— start —

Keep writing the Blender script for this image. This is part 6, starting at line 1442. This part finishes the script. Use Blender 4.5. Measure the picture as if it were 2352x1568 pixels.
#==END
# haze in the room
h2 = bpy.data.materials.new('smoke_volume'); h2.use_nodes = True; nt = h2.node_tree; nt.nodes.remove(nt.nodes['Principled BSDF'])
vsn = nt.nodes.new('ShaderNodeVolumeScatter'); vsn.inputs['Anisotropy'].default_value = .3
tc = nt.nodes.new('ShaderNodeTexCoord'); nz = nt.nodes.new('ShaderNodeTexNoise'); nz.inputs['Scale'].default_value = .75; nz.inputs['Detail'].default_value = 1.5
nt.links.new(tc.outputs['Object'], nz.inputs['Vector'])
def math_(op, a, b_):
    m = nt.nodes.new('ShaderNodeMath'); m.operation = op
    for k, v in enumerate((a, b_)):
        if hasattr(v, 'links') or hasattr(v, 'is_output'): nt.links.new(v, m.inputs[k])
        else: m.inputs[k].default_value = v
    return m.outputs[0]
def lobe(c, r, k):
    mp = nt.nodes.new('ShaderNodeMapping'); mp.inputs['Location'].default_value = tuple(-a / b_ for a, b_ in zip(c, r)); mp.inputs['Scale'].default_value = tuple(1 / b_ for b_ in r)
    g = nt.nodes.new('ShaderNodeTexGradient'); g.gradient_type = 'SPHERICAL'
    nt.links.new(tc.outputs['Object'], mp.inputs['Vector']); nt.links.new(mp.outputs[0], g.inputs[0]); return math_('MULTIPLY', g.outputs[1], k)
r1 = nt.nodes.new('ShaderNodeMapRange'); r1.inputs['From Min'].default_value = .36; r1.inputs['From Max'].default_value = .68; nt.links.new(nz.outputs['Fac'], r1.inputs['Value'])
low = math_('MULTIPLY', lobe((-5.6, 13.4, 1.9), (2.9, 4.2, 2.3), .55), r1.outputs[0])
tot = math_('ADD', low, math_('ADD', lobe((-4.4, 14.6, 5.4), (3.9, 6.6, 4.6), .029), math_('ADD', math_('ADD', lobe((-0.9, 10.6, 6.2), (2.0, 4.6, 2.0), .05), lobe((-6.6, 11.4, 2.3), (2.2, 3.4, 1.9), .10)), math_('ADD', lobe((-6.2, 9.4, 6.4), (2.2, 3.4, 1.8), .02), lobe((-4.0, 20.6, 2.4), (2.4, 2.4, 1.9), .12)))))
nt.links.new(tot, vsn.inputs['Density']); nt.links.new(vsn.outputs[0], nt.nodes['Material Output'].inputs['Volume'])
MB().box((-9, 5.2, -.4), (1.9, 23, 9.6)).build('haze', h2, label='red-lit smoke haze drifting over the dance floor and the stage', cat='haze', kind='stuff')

— end —

__Given problem__.
Your task is to repeat the data exactly, with nothing left out.

__Answer in full__.
Keep writing the Blender script for this image. This is part 6, starting at line 1442. This part finishes the script. Use Blender 4.5. Measure the picture as if it were 2352x1568 pixels.
#==END
# haze in the room
h2 = bpy.data.materials.new('smoke_volume'); h2.use_nodes = True; nt = h2.node_tree; nt.nodes.remove(nt.nodes['Principled BSDF'])
vsn = nt.nodes.new('ShaderNodeVolumeScatter'); vsn.inputs['Anisotropy'].default_value = .3
tc = nt.nodes.new('ShaderNodeTexCoord'); nz = nt.nodes.new('ShaderNodeTexNoise'); nz.inputs['Scale'].default_value = .75; nz.inputs['Detail'].default_value = 1.5
nt.links.new(tc.outputs['Object'], nz.inputs['Vector'])
def math_(op, a, b_):
    m = nt.nodes.new('ShaderNodeMath'); m.operation = op
    for k, v in enumerate((a, b_)):
        if hasattr(v, 'links') or hasattr(v, 'is_output'): nt.links.new(v, m.inputs[k])
        else: m.inputs[k].default_value = v
    return m.outputs[0]
def lobe(c, r, k):
    mp = nt.nodes.new('ShaderNodeMapping'); mp.inputs['Location'].default_value = tuple(-a / b_ for a, b_ in zip(c, r)); mp.inputs['Scale'].default_value = tuple(1 / b_ for b_ in r)
    g = nt.nodes.new('ShaderNodeTexGradient'); g.gradient_type = 'SPHERICAL'
    nt.links.new(tc.outputs['Object'], mp.inputs['Vector']); nt.links.new(mp.outputs[0], g.inputs[0]); return math_('MULTIPLY', g.outputs[1], k)
r1 = nt.nodes.new('ShaderNodeMapRange'); r1.inputs['From Min'].default_value = .36; r1.inputs['From Max'].default_value = .68; nt.links.new(nz.outputs['Fac'], r1.inputs['Value'])
low = math_('MULTIPLY', lobe((-5.6, 13.4, 1.9), (2.9, 4.2, 2.3), .55), r1.outputs[0])
tot = math_('ADD', low, math_('ADD', lobe((-4.4, 14.6, 5.4), (3.9, 6.6, 4.6), .029), math_('ADD', math_('ADD', lobe((-0.9, 10.6, 6.2), (2.0, 4.6, 2.0), .05), lobe((-6.6, 11.4, 2.3), (2.2, 3.4, 1.9), .10)), math_('ADD', lobe((-6.2, 9.4, 6.4), (2.2, 3.4, 1.8), .02), lobe((-4.0, 20.6, 2.4), (2.4, 2.4, 1.9), .12)))))
nt.links.new(tot, vsn.inputs['Density']); nt.links.new(vsn.outputs[0], nt.nodes['Material Output'].inputs['Volume'])
MB().box((-9, 5.2, -.4), (1.9, 23, 9.6)).build('haze', h2, label='red-lit smoke haze drifting over the dance floor and the stage', cat='haze', kind='stuff')